What should I have in my snapcraft.yaml in order to open a pair of pseudoterminal handles? I have experimented a bit with this and the master handle can open successfully, but the slave always return a bad file descriptor.
This used to work (perhaps a month ago) inside a .snap environment, but now no luck.
I looked through the interfaces, and tried a few, but nothing in there seems to fit my purpose…
Technically this should just be possible, the launcher (snap-confine) creates /dev/pts/ptmx by default and you should be able to access it … perhaps @jdstrand has any deeper insight here ?
Ok, so I did some more debugging, thinking that the software code was the issue.
All ran fine outside of the .snap - and caused permission problems inside the .snap.
As it turned out, using the opengl plugin seems to have caused the issues.

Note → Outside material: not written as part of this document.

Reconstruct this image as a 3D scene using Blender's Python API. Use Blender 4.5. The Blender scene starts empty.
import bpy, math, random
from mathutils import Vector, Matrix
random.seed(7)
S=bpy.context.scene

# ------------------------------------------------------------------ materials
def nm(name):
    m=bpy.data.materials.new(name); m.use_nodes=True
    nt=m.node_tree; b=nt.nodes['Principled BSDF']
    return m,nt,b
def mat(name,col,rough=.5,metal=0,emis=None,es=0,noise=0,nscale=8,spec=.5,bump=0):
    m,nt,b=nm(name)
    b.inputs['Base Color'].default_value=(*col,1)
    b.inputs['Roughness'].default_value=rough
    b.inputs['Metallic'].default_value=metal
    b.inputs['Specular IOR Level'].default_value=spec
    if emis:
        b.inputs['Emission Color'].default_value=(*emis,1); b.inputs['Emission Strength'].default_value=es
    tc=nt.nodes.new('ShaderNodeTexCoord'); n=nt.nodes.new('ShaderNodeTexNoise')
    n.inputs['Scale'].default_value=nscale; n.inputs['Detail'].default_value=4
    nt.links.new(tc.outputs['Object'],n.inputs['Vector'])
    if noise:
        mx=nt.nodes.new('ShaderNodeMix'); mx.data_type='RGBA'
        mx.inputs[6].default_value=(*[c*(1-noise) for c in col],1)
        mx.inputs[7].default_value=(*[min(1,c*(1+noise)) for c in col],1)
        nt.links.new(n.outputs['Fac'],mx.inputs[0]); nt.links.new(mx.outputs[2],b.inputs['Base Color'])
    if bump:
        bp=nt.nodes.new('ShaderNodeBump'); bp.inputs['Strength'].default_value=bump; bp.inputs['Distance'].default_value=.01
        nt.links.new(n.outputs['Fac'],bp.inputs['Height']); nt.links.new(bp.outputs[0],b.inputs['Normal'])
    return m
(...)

Thanks for continuing to push on this and sorry for my late response (holiday, critical snapd issues). For posterity, I will point out that snap-confine sets up a devpts newinstance and adds /dev/tty, /dev/console and /dev/pts/ptmx to the device cgroup when the cgroup is in effect.
You mentioned something about the ‘opengl plugin’-- is this something specific to your application or did you mean to say ‘opengl snapd interface’ (which might indicate a snapd issue)?
Can you supply a small reproducer that demonstrates the issue? A C file or similar source code is fine. Please give the output of ‘snap version’ as well as indicate what distribution you are seeing the problem (eg, Ubuntu Core 16, 16.04 LTS, something else…). With that I can try to track this down.
Ok, this is more of the expanded udev tagging fallout. What is happening is that without connecting opengl, no devices are udev tagged and so no device cgroup is used for the snap. In 2.28+, the opengl interface udev tags a couple of devices and when the interface is connected, the /dev/pts/* slaves are not added to the cgroup. snap-confine needs to add this to the device cgroup unconditionally c 136:* rwm (unconditionally because we use a devpts newinstance, so this is safe).
This can be proven like so:
$ snap run --shell testcase
...$ testcase$SNAP/command-testcase.wrapper
open masterfd: Success
open slavedevice: Operation not permitted
# in another terminal
$ sudo sh -c "echo 'c 136:* rwm' > /sys/fs/cgroup/devices/snap.testcase.testcase/devices.allow"
# in the snap run --shell terminal
...$ $SNAP/command-testcase.wrapper
open masterfd: Success
open slavedevice: Success
We’ll get this fixed up for you. As for workarounds, you can use a devmode snap with core from the beta channel.